-- START ITEMS --
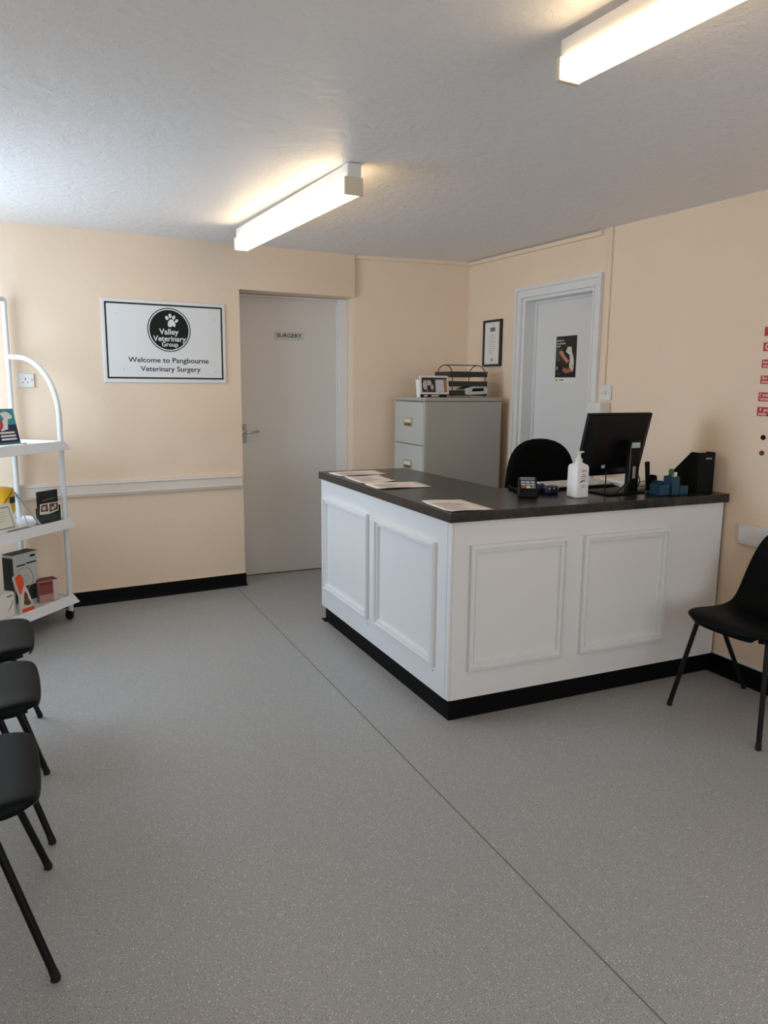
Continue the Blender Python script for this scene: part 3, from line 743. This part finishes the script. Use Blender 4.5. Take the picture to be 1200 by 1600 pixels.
tilt(MB().box(-.13, .10, -.005, .005, 0, .165).build('frame', PAPER, cf, bevel=.002), TC)
tilt(Print(-.0055).rect(-.11, .078, .022, .145).build('border_print', mat('blue_grey_border', (120, 140, 146), .6), cf), TC)
tilt(Print(-.0062).rect(-.104, .072, .028, .139).build('notice_paper', mat('ivory_paper', (236, 234, 214), .7), cf), TC)
tilt(Print(-.0068).lines(-.06, .05, .06, .125, 5, .14, .4).build('print_line', GREYINK, cf), TC)
MB().prism([(.02, .012, 0), (.03, .012, 0), (.03, .055, .12), (.02, .055, .12)], (0, .008, 0)).build('easel_leg', CLEAR, cf)
n2_ = thing('leaflet_holder', 'empty slanting clear leaflet holder between the yellow tin and the black leaflets', 'leaflet holder', tw(-.235, .022, ZM), TR)
MB().prism([(-.055, .075, .215), (-.050, .075, .215), (.055, .0, .012), (.05, .0, .004)], (0, .012, 0)).prism([(-.055, .075, .215), (-.050, .075, .205), (-.035, .0, .004), (-.04, .0, .004)], (0, .006, 0)).build('acrylic_sheet', CLEAR, n2_)
MB().box(-.045, .06, -.03, .05, 0, .005).build('base', CLEAR, n2_)
bk = thing('leaflet_rack', 'black leaflets with a strip of animal photos on the trolley middle shelf', 'leaflet', tw(-.080, .050, ZM), TR - .06)
MB().box(-.078, .078, -.002, .012, .004, .195).build('leaflet', mat('black_card', (14, 20, 18), .5), bk, bevel=.001)
Print(-.0024).poly([(-.074, .060), (.0, .055), (.078, .066), (.078, .120), (-.066, .122)]).build('photo_strip', PAPER, bk)
Print(-.0032).poly([(-.066, .076), (-.006, .072), (-.010, .116), (-.056, .116)]).poly([(.004, .066), (.072, .074), (.072, .115), (.006, .116)]).build('animal_photo', BROWN, bk)
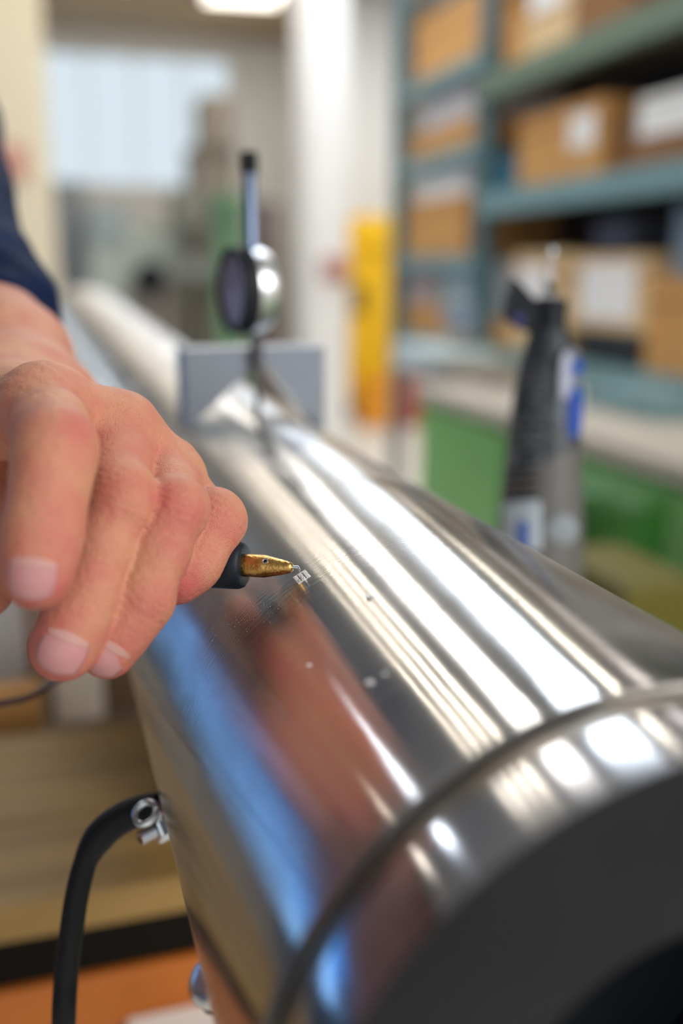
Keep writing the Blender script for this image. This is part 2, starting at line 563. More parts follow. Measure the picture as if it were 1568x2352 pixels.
# ------------------------------------------------------------------ dial gauge on its V block
gy0 = 0.585
gx0, gx1 = at(425, 880, Y=gy0).x, at(745, 880, Y=gy0).x
gt = at(600, 800, Y=gy0).z
gb = at(745, 975, Y=gy0).z
gy1 = gy0 + 0.034
ap = at(600, 835, Y=gy0)
gauge = thing('dial_gauge', 'dial gauge standing on a grey steel V block astride the cylinder', 'measuring tool')
gl = AX_Z + math.sqrt(RAD ** 2 - (gx0 + 0.0016) ** 2) + 0.0003
gr = AX_Z + math.sqrt(RAD ** 2 - (gx1 - 0.0016) ** 2) + 0.0003
bm = bmesh.new()
sec = [(gx0, gt), (gx0, gl), (gx0 + 0.0012, gl), (ap.x - 0.003, ap.z), (ap.x + 0.003, ap.z), (gx1 - 0.0012, gr), (gx1, gr), (gx1, gt)]
fa = [bm.verts.new((x, gy0, z)) for x, z in sec]
fb = [bm.verts.new((x, gy1, z)) for x, z in sec]
for q in (fa, fb):
    for T in ((0, 1, 2, 3), (0, 3, 4, 7), (4, 5, 6, 7)):
        f = [q[i] for i in T]
        bm.faces.new(f if q is fa else list(reversed(f)))
for k in range(8):
    k2 = (k + 1) % 8
    bm.faces.new((fa[k2], fa[k], fb[k], fb[k2]))
bmesh.ops.recalc_face_normals(bm, faces=bm.faces[:])
obj('v_block', bm, M_steel2, gauge)
dc = at(545, 667, Y=gy0 + 0.006)
nf = Vector((-0.985, -0.17, 0.0)).normalized()       # the way the dial faces
Mc = axis_M(dc + nf * 0.004, dc + nf * 1.0)
cr = 0.0245
bm = bmesh.new()
lathe(bm, [(0.0, -0.024), (cr * 0.72, -0.0238), (cr * 0.90, -0.022), (cr * 0.98, -0.018), (cr * 1.0, -0.010)], 48, Mc)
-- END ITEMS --
Each line of the material must be retyped exactly, except that images are omitted.

Continue the Blender Python script for this scene: part 3, from line 743. This part finishes the script. Use Blender 4.5. Take the picture to be 1200 by 1600 pixels.
tilt(MB().box(-.13, .10, -.005, .005, 0, .165).build('frame', PAPER, cf, bevel=.002), TC)
tilt(Print(-.0055).rect(-.11, .078, .022, .145).build('border_print', mat('blue_grey_border', (120, 140, 146), .6), cf), TC)
tilt(Print(-.0062).rect(-.104, .072, .028, .139).build('notice_paper', mat('ivory_paper', (236, 234, 214), .7), cf), TC)
tilt(Print(-.0068).lines(-.06, .05, .06, .125, 5, .14, .4).build('print_line', GREYINK, cf), TC)
MB().prism([(.02, .012, 0), (.03, .012, 0), (.03, .055, .12), (.02, .055, .12)], (0, .008, 0)).build('easel_leg', CLEAR, cf)
n2_ = thing('leaflet_holder', 'empty slanting clear leaflet holder between the yellow tin and the black leaflets', 'leaflet holder', tw(-.235, .022, ZM), TR)
MB().prism([(-.055, .075, .215), (-.050, .075, .215), (.055, .0, .012), (.05, .0, .004)], (0, .012, 0)).prism([(-.055, .075, .215), (-.050, .075, .205), (-.035, .0, .004), (-.04, .0, .004)], (0, .006, 0)).build('acrylic_sheet', CLEAR, n2_)
MB().box(-.045, .06, -.03, .05, 0, .005).build('base', CLEAR, n2_)
bk = thing('leaflet_rack', 'black leaflets with a strip of animal photos on the trolley middle shelf', 'leaflet', tw(-.080, .050, ZM), TR - .06)
MB().box(-.078, .078, -.002, .012, .004, .195).build('leaflet', mat('black_card', (14, 20, 18), .5), bk, bevel=.001)
Print(-.0024).poly([(-.074, .060), (.0, .055), (.078, .066), (.078, .120), (-.066, .122)]).build('photo_strip', PAPER, bk)
Print(-.0032).poly([(-.066, .076), (-.006, .072), (-.010, .116), (-.056, .116)]).poly([(.004, .066), (.072, .074), (.072, .115), (.006, .116)]).build('animal_photo', BROWN, bk)
Keep writing the Blender script for this image. This is part 2, starting at line 563. More parts follow. Measure the picture as if it were 1568x2352 pixels.
# ------------------------------------------------------------------ dial gauge on its V block
gy0 = 0.585
gx0, gx1 = at(425, 880, Y=gy0).x, at(745, 880, Y=gy0).x
gt = at(600, 800, Y=gy0).z
gb = at(745, 975, Y=gy0).z
gy1 = gy0 + 0.034
ap = at(600, 835, Y=gy0)
gauge = thing('dial_gauge', 'dial gauge standing on a grey steel V block astride the cylinder', 'measuring tool')
gl = AX_Z + math.sqrt(RAD ** 2 - (gx0 + 0.0016) ** 2) + 0.0003
gr = AX_Z + math.sqrt(RAD ** 2 - (gx1 - 0.0016) ** 2) + 0.0003
bm = bmesh.new()
sec = [(gx0, gt), (gx0, gl), (gx0 + 0.0012, gl), (ap.x - 0.003, ap.z), (ap.x + 0.003, ap.z), (gx1 - 0.0012, gr), (gx1, gr), (gx1, gt)]
fa = [bm.verts.new((x, gy0, z)) for x, z in sec]
fb = [bm.verts.new((x, gy1, z)) for x, z in sec]
for q in (fa, fb):
    for T in ((0, 1, 2, 3), (0, 3, 4, 7), (4, 5, 6, 7)):
        f = [q[i] for i in T]
        bm.faces.new(f if q is fa else list(reversed(f)))
for k in range(8):
    k2 = (k + 1) % 8
    bm.faces.new((fa[k2], fa[k], fb[k], fb[k2]))
bmesh.ops.recalc_face_normals(bm, faces=bm.faces[:])
obj('v_block', bm, M_steel2, gauge)
dc = at(545, 667, Y=gy0 + 0.006)
nf = Vector((-0.985, -0.17, 0.0)).normalized()       # the way the dial faces
Mc = axis_M(dc + nf * 0.004, dc + nf * 1.0)
cr = 0.0245
bm = bmesh.new()
lathe(bm, [(0.0, -0.024), (cr * 0.72, -0.0238), (cr * 0.90, -0.022), (cr * 0.98, -0.018), (cr * 1.0, -0.010)], 48, Mc)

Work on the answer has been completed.